In general, therefore, the action of the supervisors in engaging special counsel has been upheld in those cases in which counsel were employed to defend or prosecute a suit, or as in the extreme cases of Scollay v. Butte County, supra, and Lassen County v. Shinn, supra, where the contract contemplated the employment of an attorney at law to collect moneys, in the performance of which duty a suit might be necessary, and his knowledge and skill as an attorney at law be required.

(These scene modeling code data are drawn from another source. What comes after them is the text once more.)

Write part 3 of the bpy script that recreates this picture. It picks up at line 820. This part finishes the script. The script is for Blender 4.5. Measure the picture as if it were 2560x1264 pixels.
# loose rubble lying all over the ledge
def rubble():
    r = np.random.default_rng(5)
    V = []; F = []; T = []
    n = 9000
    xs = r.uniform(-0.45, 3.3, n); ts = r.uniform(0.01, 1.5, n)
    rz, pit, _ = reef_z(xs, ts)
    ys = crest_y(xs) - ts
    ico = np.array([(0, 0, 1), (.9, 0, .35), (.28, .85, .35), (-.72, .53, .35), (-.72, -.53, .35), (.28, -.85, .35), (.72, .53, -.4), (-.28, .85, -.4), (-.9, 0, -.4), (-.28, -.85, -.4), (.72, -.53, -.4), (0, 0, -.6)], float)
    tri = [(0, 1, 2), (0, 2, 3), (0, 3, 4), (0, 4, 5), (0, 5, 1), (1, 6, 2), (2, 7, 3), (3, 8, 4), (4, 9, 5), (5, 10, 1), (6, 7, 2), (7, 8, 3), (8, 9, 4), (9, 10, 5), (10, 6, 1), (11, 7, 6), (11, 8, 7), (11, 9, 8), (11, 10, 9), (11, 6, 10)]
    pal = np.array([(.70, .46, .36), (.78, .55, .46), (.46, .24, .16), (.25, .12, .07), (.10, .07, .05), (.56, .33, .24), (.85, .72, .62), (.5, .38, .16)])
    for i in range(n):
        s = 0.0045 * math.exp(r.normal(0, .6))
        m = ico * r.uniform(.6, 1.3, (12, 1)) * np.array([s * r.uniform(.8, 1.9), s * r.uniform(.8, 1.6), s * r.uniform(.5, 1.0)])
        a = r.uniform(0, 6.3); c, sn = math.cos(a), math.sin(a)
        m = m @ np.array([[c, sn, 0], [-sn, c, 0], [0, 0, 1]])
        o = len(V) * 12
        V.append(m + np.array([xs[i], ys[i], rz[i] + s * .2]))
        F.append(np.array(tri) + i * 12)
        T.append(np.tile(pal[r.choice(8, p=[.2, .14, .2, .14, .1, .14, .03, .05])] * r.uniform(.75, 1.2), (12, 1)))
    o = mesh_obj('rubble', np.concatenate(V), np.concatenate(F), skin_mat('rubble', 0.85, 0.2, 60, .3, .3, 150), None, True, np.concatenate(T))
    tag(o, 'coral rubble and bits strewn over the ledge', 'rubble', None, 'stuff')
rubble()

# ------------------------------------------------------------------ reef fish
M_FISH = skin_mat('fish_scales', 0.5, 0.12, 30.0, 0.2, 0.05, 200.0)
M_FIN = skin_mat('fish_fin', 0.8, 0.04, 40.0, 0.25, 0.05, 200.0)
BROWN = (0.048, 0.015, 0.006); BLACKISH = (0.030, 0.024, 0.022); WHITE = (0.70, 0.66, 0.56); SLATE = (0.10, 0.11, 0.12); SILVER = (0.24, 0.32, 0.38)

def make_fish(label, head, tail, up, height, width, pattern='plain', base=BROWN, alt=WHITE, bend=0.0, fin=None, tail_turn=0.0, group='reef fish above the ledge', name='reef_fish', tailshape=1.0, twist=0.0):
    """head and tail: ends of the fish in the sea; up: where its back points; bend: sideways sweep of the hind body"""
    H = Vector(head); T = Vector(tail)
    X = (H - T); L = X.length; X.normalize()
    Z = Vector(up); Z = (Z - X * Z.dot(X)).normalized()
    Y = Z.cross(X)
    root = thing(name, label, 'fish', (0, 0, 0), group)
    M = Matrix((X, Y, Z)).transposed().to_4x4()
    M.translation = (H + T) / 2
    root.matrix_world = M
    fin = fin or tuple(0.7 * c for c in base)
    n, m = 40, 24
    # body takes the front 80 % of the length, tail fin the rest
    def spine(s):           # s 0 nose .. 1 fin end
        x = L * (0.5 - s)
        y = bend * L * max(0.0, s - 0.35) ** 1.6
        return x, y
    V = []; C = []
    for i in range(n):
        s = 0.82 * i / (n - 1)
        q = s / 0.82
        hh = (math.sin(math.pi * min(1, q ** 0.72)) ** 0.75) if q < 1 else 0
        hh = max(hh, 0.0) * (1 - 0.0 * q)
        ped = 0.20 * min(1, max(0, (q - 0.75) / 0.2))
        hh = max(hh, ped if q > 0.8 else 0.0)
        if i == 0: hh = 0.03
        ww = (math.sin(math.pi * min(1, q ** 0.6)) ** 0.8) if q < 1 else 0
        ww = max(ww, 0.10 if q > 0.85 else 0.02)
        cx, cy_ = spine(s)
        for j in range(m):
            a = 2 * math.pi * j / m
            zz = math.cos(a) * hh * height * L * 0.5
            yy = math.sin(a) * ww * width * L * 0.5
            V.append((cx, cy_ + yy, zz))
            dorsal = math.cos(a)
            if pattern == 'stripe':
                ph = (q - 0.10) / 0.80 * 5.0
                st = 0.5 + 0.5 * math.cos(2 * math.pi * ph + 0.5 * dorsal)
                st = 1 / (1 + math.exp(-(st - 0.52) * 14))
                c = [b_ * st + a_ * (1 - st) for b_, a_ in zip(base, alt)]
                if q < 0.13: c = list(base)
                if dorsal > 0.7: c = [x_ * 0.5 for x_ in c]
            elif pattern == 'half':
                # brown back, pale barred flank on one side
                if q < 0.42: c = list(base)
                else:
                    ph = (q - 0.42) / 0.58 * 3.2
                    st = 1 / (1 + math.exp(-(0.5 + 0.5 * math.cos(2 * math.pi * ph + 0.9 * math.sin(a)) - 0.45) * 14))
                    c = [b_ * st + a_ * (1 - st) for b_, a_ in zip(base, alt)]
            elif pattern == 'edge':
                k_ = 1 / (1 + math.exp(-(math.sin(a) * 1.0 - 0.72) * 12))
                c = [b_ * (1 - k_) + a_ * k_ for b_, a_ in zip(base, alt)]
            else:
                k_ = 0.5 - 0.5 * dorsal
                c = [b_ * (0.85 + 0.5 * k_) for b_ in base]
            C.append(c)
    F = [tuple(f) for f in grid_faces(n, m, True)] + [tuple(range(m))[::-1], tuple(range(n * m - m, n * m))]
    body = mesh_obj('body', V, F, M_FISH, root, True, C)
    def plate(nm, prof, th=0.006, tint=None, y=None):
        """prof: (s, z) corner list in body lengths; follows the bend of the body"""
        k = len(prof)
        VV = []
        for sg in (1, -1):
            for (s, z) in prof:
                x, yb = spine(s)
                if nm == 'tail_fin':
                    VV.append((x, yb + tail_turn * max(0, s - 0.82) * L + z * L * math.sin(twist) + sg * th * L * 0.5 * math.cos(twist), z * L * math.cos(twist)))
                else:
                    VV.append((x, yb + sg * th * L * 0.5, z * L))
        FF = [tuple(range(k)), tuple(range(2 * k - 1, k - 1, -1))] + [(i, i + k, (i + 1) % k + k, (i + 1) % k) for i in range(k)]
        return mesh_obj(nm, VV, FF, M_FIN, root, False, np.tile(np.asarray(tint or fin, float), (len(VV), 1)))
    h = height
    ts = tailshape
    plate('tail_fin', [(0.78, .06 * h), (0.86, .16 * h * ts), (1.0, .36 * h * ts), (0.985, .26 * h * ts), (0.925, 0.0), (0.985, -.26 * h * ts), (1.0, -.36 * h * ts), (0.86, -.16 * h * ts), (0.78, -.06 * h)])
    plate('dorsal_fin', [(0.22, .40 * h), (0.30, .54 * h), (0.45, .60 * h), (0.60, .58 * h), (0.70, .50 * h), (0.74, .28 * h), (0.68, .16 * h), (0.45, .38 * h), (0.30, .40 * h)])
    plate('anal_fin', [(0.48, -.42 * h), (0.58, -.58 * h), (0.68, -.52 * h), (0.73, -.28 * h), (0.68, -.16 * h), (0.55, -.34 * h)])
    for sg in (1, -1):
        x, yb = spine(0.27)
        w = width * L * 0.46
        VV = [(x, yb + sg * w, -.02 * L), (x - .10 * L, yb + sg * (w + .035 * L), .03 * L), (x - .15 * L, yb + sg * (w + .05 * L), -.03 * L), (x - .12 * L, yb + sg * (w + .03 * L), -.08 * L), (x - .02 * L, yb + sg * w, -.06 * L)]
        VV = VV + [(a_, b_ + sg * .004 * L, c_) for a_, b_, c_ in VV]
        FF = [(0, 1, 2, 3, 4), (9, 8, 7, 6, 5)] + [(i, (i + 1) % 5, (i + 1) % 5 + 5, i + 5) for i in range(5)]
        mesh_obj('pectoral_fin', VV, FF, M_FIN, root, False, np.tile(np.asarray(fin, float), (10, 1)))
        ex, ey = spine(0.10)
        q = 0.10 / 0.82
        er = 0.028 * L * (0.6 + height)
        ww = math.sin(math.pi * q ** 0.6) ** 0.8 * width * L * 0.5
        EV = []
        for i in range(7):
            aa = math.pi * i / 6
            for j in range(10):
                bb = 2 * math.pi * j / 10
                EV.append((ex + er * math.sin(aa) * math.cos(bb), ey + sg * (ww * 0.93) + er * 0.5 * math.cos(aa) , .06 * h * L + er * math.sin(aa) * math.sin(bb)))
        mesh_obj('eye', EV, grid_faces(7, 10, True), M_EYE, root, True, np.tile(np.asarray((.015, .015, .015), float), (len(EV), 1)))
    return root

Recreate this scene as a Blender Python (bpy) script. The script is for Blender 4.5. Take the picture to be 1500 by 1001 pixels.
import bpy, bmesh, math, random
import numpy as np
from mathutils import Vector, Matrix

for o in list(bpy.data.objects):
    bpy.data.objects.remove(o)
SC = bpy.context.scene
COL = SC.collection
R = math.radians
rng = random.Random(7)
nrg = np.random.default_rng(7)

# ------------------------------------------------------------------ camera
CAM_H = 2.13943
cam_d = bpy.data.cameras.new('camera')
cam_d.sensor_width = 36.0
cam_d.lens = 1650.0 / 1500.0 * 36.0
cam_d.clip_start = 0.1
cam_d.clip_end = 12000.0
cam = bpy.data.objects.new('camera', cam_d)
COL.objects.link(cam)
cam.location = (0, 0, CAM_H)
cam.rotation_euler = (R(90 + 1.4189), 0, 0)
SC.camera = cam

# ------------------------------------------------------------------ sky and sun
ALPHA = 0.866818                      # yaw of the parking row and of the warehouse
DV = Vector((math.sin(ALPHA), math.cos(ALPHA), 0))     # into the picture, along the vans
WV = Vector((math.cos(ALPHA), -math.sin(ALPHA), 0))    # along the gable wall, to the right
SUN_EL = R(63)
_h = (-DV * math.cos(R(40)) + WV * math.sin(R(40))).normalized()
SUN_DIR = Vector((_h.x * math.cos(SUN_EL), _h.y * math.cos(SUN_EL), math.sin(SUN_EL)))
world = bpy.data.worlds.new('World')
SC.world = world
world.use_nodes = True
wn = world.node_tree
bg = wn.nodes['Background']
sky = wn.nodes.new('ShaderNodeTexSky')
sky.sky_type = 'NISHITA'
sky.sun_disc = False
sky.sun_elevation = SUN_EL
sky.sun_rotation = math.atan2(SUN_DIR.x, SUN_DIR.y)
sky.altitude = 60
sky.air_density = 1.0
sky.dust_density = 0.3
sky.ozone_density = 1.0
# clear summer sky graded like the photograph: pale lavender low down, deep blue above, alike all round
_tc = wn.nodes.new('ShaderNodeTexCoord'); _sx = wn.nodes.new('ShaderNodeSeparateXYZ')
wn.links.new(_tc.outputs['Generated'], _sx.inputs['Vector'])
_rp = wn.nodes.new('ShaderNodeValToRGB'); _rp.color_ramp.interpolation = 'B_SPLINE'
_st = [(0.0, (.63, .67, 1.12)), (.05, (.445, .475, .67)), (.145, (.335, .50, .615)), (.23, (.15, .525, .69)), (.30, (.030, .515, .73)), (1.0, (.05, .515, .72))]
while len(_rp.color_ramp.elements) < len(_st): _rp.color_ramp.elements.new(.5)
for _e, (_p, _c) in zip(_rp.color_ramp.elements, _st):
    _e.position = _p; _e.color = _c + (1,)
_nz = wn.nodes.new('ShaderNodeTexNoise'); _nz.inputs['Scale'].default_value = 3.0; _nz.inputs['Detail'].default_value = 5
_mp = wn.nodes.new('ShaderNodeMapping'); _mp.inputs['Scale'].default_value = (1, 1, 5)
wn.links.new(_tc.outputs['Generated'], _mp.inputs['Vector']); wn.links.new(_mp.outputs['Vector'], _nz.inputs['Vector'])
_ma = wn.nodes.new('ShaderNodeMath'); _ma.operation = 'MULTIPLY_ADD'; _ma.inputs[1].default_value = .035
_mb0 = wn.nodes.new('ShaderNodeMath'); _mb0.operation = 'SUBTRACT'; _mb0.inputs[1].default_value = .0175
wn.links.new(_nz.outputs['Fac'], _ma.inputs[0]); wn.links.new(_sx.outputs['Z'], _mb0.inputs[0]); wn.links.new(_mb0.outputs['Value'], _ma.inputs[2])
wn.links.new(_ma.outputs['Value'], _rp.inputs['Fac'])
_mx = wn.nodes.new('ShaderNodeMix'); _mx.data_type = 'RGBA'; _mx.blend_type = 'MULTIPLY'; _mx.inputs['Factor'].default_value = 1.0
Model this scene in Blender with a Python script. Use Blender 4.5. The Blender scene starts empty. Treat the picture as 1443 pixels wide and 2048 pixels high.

The contract under consideration, however, is not of this kind. The nature of the employment is to be measured by the terms of the writing expressed in the *624resolution of the board of supervisors. By that contract it appears that appellant was "employed as special counsel to attend this board on all matters pertaining to the reconstruction of the courthouse, insurance matters, etc.” Thus Merriam’s duty was fully performed when he attended the sessions of the board, and advised it on all matters pertaining to the reconstruction of the court house, and (presumably) the collection of insurance money. There is in this contract no contemplated suit by or against the county, and if there were, it was no part of appellant’s duty to prosecute or defend such suit. His duty was completed when he advised the board, and he could be compelled by the board to do nothing more. The contract, then, was merely an attempt on the part of the board of supervisors to pay special counsel by the month for performing a duty which the law imposed upon the district attorney. The time and term of employment were indefinite, and we have the situation presented of the supervisors creating the office of special adviser at a salary of one hundred and twenty-five dollars per month. If this could be done in the face of the law which limits the powers of boards of supervisors to the employment of counsel to prosecute or defend suits, then it might be done for any purpose that would meet the views of a complaisant board, and at the same time that the law commands the district attorney to be present, and to act as general legal adviser of his board, we would have special counsel for such boards under salaries of one hundred and twenty-five dollars a month, advising upon road matters, others advising upon the collection of insurance, others again as special advisers upon matters relative to the levy and assessment of taxes, others employed upon matters touching the validity and legality of claims against the county, and still others upon any of the numberless legal propositions which at one time or another are presented for the consideration of such executive bodies.

However valuable the services of the appellant may have been to the county in this instance, to permit com*625pensation for them would be to override the law, and to destroy one of the strongest safeguards cast about the expenditure of county funds.

The judgment and order appealed from are affirmed.

Temple, J., and McFarland, J., concurred.